Goal =
Within the entries below, find the portion that opens with the line containing "Write part 2" and closes with the line containing "Zt += smear * (0.0045 + 0.9 * D)". Retype that portion exactly and only.
........
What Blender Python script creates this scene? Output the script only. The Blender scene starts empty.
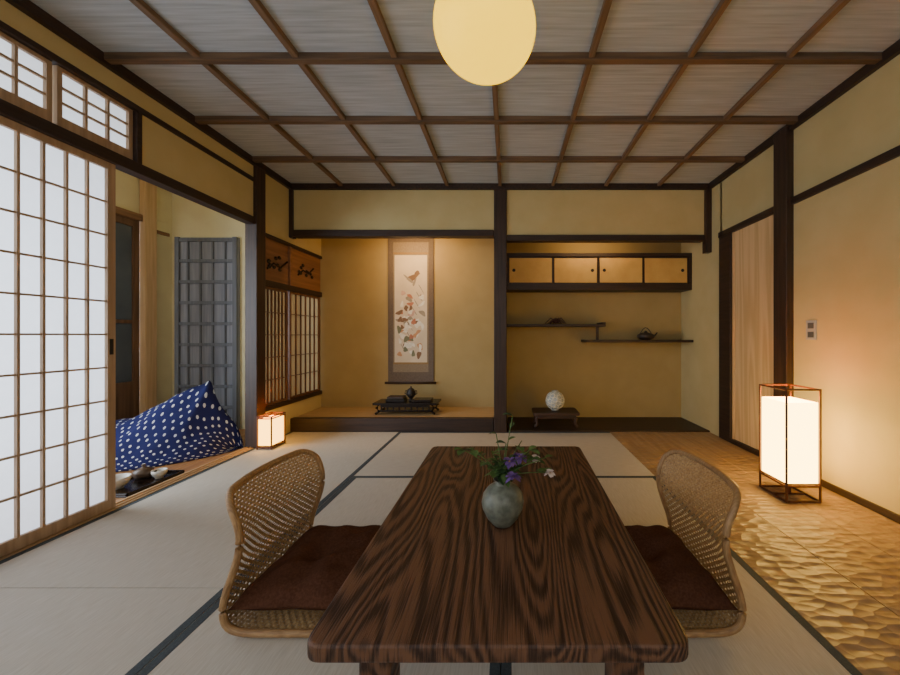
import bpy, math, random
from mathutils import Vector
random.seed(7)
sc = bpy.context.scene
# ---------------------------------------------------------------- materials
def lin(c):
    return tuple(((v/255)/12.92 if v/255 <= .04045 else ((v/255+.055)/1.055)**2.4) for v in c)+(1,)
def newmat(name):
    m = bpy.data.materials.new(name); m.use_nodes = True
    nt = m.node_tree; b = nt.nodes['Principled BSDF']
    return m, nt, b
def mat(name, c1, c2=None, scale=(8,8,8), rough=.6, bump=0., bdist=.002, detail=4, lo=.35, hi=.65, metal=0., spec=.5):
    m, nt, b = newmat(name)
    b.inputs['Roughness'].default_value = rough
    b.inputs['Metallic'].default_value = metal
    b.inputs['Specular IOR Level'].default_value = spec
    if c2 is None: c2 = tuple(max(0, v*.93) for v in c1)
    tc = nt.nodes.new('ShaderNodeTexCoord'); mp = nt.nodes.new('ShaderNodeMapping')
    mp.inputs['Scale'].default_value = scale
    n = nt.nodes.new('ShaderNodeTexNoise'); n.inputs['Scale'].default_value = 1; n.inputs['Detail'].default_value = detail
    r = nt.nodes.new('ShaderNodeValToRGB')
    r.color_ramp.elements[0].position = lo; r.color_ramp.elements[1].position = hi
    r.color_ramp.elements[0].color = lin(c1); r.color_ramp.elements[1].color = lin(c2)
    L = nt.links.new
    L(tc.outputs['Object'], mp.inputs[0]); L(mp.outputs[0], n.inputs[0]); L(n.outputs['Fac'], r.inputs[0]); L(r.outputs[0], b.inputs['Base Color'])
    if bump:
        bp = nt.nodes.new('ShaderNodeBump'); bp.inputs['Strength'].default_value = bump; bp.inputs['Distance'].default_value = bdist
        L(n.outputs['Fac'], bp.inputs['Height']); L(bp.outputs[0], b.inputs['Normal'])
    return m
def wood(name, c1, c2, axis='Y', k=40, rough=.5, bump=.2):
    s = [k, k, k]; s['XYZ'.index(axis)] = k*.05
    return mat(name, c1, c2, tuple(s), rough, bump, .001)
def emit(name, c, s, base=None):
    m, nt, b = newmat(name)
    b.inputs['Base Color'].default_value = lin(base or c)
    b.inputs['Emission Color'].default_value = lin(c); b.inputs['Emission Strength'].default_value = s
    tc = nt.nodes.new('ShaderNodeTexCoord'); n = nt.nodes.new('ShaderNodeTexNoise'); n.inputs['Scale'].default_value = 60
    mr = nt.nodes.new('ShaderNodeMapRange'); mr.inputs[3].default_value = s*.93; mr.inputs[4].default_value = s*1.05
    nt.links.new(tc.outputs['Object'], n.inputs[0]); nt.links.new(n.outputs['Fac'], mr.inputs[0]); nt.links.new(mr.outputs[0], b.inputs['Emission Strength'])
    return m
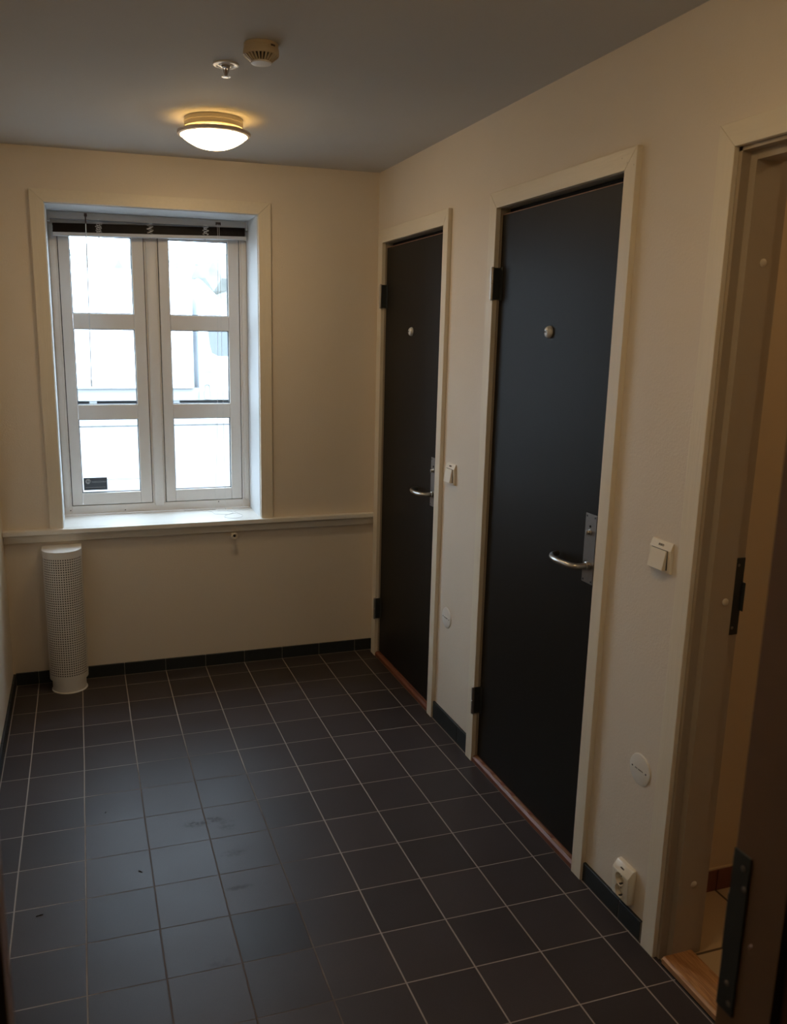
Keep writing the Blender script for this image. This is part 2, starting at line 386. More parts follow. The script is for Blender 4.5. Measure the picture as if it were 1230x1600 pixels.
........
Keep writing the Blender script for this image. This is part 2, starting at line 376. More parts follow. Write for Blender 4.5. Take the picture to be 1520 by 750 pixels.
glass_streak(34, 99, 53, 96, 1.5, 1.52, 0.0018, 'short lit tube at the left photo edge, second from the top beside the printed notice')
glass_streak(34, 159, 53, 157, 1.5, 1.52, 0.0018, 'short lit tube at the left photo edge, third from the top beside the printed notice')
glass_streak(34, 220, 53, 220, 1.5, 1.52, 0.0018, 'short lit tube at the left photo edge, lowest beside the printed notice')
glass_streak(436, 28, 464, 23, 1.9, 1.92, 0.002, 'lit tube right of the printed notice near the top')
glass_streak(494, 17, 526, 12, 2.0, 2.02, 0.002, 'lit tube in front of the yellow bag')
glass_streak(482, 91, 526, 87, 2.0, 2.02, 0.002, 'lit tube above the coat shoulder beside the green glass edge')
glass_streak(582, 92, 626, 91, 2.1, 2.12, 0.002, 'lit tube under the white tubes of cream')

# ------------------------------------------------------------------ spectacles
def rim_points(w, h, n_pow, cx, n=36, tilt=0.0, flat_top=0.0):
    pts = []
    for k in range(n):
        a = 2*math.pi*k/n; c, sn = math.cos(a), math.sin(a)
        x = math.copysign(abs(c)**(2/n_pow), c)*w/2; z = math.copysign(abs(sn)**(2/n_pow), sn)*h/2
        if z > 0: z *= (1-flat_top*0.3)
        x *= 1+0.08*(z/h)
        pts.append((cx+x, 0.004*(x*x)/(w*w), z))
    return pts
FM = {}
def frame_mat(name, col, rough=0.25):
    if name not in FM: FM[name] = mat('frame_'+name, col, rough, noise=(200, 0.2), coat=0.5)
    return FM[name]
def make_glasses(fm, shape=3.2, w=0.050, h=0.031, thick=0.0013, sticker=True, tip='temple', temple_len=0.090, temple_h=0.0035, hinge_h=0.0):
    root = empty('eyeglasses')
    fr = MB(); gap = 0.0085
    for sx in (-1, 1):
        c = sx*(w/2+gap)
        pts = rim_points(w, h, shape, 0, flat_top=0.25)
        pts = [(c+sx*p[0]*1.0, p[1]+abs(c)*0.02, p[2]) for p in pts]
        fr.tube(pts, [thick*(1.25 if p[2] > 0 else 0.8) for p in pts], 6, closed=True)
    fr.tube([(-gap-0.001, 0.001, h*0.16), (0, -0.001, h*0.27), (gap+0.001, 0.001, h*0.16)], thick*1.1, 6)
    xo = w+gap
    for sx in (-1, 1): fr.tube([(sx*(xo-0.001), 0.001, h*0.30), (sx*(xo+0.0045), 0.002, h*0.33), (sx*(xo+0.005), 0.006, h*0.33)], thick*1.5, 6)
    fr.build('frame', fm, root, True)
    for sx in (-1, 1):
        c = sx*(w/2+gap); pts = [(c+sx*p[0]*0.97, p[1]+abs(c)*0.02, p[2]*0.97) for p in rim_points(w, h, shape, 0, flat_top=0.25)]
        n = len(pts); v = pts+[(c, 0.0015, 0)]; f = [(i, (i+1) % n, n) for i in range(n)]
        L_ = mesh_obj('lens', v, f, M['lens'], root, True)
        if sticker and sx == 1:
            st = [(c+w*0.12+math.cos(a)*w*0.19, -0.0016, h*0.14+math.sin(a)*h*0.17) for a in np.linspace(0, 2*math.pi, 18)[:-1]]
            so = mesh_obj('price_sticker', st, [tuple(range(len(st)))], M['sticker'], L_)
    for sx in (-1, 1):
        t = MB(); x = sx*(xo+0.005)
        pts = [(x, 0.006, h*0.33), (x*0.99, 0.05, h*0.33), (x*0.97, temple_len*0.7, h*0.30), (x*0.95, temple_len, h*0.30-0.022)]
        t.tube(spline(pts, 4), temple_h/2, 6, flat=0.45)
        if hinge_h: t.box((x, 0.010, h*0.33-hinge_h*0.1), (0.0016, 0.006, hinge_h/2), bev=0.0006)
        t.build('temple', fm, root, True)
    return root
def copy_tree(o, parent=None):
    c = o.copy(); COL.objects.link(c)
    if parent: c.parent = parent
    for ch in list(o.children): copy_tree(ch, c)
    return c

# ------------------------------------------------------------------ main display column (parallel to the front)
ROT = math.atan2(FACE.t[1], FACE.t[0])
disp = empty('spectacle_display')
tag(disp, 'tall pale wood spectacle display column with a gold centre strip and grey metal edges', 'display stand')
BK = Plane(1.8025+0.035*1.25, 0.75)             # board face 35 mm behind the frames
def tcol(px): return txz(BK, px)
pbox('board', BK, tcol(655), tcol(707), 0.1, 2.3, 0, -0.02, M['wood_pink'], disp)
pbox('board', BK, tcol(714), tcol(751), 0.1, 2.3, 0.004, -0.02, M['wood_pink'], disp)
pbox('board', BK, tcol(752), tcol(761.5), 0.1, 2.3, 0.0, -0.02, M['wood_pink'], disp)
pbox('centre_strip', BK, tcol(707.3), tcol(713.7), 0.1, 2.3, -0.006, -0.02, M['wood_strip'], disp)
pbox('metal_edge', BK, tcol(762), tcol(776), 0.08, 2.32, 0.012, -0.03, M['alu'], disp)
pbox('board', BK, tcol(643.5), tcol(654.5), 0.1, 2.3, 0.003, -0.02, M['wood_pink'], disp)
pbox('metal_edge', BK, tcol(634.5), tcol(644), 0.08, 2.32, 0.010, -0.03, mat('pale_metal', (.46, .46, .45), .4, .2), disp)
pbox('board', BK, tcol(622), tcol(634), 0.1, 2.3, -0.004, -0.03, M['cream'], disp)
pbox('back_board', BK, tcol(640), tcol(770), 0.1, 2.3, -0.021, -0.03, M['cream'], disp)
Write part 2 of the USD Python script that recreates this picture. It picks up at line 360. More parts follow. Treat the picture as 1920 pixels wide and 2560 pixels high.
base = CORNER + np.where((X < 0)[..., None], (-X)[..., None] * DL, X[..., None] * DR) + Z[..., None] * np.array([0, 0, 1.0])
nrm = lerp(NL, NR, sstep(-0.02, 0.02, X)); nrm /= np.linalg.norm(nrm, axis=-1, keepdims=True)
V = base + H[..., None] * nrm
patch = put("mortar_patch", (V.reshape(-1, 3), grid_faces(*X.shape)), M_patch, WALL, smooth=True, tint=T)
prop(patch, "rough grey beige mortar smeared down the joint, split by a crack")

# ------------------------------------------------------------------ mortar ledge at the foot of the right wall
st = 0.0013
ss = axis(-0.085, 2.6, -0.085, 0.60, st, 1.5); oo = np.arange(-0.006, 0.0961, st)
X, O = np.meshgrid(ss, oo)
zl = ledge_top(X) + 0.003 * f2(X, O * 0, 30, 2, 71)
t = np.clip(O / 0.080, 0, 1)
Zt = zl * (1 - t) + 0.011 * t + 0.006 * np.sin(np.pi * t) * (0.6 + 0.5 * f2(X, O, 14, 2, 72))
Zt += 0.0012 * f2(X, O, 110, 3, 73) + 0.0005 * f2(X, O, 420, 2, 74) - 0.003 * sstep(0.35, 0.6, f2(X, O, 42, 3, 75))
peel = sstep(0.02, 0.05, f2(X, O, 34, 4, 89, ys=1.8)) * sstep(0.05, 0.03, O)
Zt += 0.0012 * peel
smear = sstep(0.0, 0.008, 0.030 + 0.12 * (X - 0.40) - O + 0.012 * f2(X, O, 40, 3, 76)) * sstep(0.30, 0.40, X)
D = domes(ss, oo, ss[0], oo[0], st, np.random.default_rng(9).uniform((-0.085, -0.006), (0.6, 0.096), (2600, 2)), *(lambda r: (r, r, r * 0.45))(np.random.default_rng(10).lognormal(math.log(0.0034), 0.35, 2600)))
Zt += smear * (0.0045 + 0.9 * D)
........
Output =
Write part 2 of the USD Python script that recreates this picture. It picks up at line 360. More parts follow. Treat the picture as 1920 pixels wide and 2560 pixels high.
base = CORNER + np.where((X < 0)[..., None], (-X)[..., None] * DL, X[..., None] * DR) + Z[..., None] * np.array([0, 0, 1.0])
nrm = lerp(NL, NR, sstep(-0.02, 0.02, X)); nrm /= np.linalg.norm(nrm, axis=-1, keepdims=True)
V = base + H[..., None] * nrm
patch = put("mortar_patch", (V.reshape(-1, 3), grid_faces(*X.shape)), M_patch, WALL, smooth=True, tint=T)
prop(patch, "rough grey beige mortar smeared down the joint, split by a crack")

# ------------------------------------------------------------------ mortar ledge at the foot of the right wall
st = 0.0013
ss = axis(-0.085, 2.6, -0.085, 0.60, st, 1.5); oo = np.arange(-0.006, 0.0961, st)
X, O = np.meshgrid(ss, oo)
zl = ledge_top(X) + 0.003 * f2(X, O * 0, 30, 2, 71)
t = np.clip(O / 0.080, 0, 1)
Zt = zl * (1 - t) + 0.011 * t + 0.006 * np.sin(np.pi * t) * (0.6 + 0.5 * f2(X, O, 14, 2, 72))
Zt += 0.0012 * f2(X, O, 110, 3, 73) + 0.0005 * f2(X, O, 420, 2, 74) - 0.003 * sstep(0.35, 0.6, f2(X, O, 42, 3, 75))
peel = sstep(0.02, 0.05, f2(X, O, 34, 4, 89, ys=1.8)) * sstep(0.05, 0.03, O)
Zt += 0.0012 * peel
smear = sstep(0.0, 0.008, 0.030 + 0.12 * (X - 0.40) - O + 0.012 * f2(X, O, 40, 3, 76)) * sstep(0.30, 0.40, X)
D = domes(ss, oo, ss[0], oo[0], st, np.random.default_rng(9).uniform((-0.085, -0.006), (0.6, 0.096), (2600, 2)), *(lambda r: (r, r, r * 0.45))(np.random.default_rng(10).lognormal(math.log(0.0034), 0.35, 2600)))
Zt += smear * (0.0045 + 0.9 * D)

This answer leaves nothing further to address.